Return the material exactly, first line through the line containing "S.camera = co", and nothing more. Pictures stay out.

====== Given data ======

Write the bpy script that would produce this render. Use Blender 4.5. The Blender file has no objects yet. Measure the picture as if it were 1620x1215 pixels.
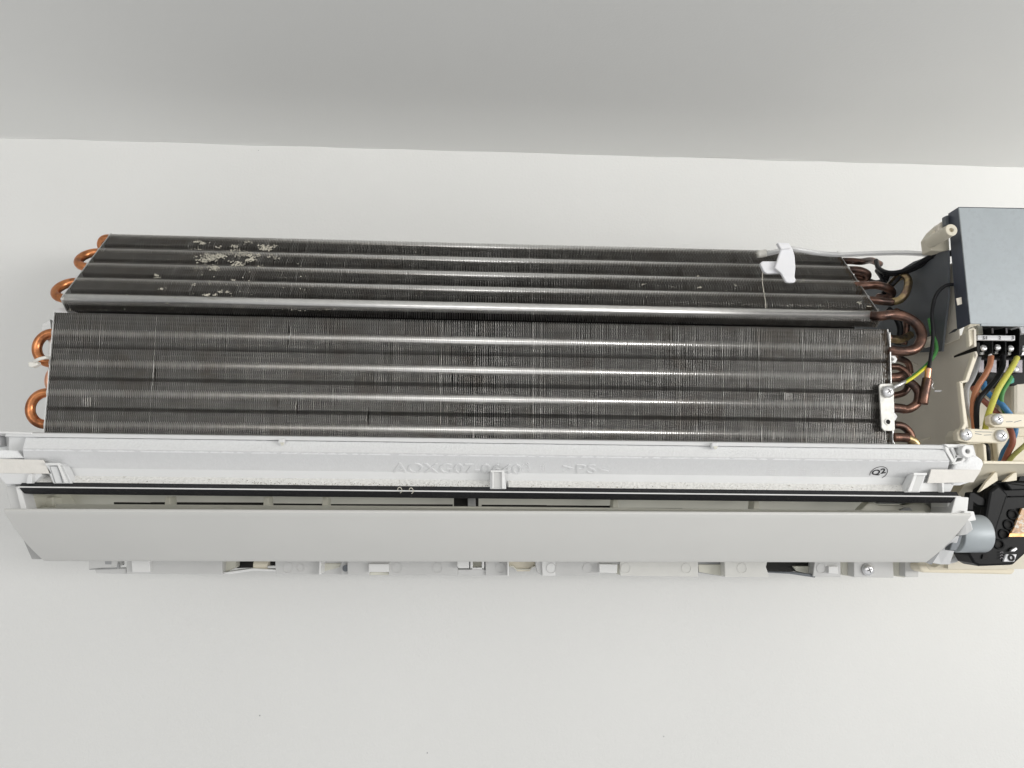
import bpy, bmesh, math, random
import numpy as np
from mathutils import Vector, Matrix
random.seed(7)
S = bpy.context.scene
COL = S.collection

# ------------------------------------------------------------------ camera
F = 1120.0                      # focal length in pixels of the 1620 wide photograph
def nrm(v): v = np.array(v, float); return v/np.linalg.norm(v)
XC = nrm((1, .0122, 48.01/1120)); NC = nrm((-50, 163, 1120)); DC = np.cross(NC, XC)
CAMD = .72                      # camera stands 0.72 m from the wall, wall is y = 0
CAM = np.array((0, -CAMD, 0.0))
cd = bpy.data.cameras.new('camera'); co = bpy.data.objects.new('camera', cd); COL.objects.link(co)
def w(v): return np.array((v[0]*XC[0]+v[1]*XC[1]+v[2]*XC[2], v[0]*NC[0]+v[1]*NC[1]+v[2]*NC[2], -(v[0]*DC[0]+v[1]*DC[1]+v[2]*DC[2])))
r_, u_, b_ = w((1,0,0)), w((0,-1,0)), w((0,0,-1))
co.matrix_world = Matrix(((r_[0],u_[0],b_[0],CAM[0]),(r_[1],u_[1],b_[1],CAM[1]),(r_[2],u_[2],b_[2],CAM[2]),(0,0,0,1)))
cd.sensor_width = 36; cd.lens = F/1620*36; cd.clip_start = .01; cd.clip_end = 60
S.camera = co

# ------------------------------------------------------------------ light (an indoor room: soft window light from the right behind the camera)
W = bpy.data.worlds.new('World'); S.world = W; W.use_nodes = True
W.node_tree.nodes['Background'].inputs[0].default_value = (.975, .988, 1, 1)
W.node_tree.nodes['Background'].inputs[1].default_value = .42
def area(name, loc, target, sx, sy, power, col, spread=180):
    l = bpy.data.lights.new(name, 'AREA'); l.shape = 'RECTANGLE'; l.size = sx; l.size_y = sy; l.energy = power; l.color = col; l.spread = math.radians(spread)
    o = bpy.data.objects.new(name, l); COL.objects.link(o); o.location = loc
    o.rotation_euler = (Vector(target)-Vector(loc)).to_track_quat('-Z', 'Y').to_euler(); return o
area('window_light', (1.95, -1.6, .06), (.25, 0, .30), 1.3, .44, 7.0, (1, .985, .96), 95)
area('room_light', (0, -2.0, .13), (.1, 0, .42), 3.6, .26, 3.0, (1, .98, .95), 85)
area('ceiling_fill', (0, -1.9, -1.5), (0, -1.5, .3), 3, 2, 8.5, (1, .99, .985))  # added upward fill lamp that lifts and evens the ceiling; no floor is built
S.view_settings.view_transform = 'Standard'; S.view_settings.look = 'None'; S.view_settings.exposure = .07; S.view_settings.gamma = 1

# ------------------------------------------------------------------ pixel <-> place helpers (d = distance out from the wall)
def P(px, py, d):
    v = w((px-810, py-607.5, F)); t = (CAMD-d)/v[1]; return CAM+v*t
def PX(px, py, X):                      # point on the plane x = X
    v = w((px-810, py-607.5, F)); t = X/v[0]; return CAM+v*t
def prof(py, d, px=760): p = P(px, py, d); return (p[1], p[2])
TILT = .0045                            # the unit hangs a little lower on its right
def Pplane(px, py, A, B):               # on the plane through profile points A, B (along the tilted length of the unit)
    v = w((px-810, py-607.5, F)); n = np.cross((1, 0, -TILT), (0, B[0]-A[0], B[1]-A[1])); a = np.array((0, *A))-CAM
    return CAM+v*((n@a)/(n@v))
def tilt(o):
    for v in o.data.vertices: v.co.z -= TILT*v.co.x
    return o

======

**Solution for this problem**
Write the bpy script that would produce this render. Use Blender 4.5. The Blender file has no objects yet. Measure the picture as if it were 1620x1215 pixels.
import bpy, bmesh, math, random
import numpy as np
from mathutils import Vector, Matrix
random.seed(7)
S = bpy.context.scene
COL = S.collection

# ------------------------------------------------------------------ camera
F = 1120.0                      # focal length in pixels of the 1620 wide photograph
def nrm(v): v = np.array(v, float); return v/np.linalg.norm(v)
XC = nrm((1, .0122, 48.01/1120)); NC = nrm((-50, 163, 1120)); DC = np.cross(NC, XC)
CAMD = .72                      # camera stands 0.72 m from the wall, wall is y = 0
CAM = np.array((0, -CAMD, 0.0))
cd = bpy.data.cameras.new('camera'); co = bpy.data.objects.new('camera', cd); COL.objects.link(co)
def w(v): return np.array((v[0]*XC[0]+v[1]*XC[1]+v[2]*XC[2], v[0]*NC[0]+v[1]*NC[1]+v[2]*NC[2], -(v[0]*DC[0]+v[1]*DC[1]+v[2]*DC[2])))
r_, u_, b_ = w((1,0,0)), w((0,-1,0)), w((0,0,-1))
co.matrix_world = Matrix(((r_[0],u_[0],b_[0],CAM[0]),(r_[1],u_[1],b_[1],CAM[1]),(r_[2],u_[2],b_[2],CAM[2]),(0,0,0,1)))
cd.sensor_width = 36; cd.lens = F/1620*36; cd.clip_start = .01; cd.clip_end = 60
S.camera = co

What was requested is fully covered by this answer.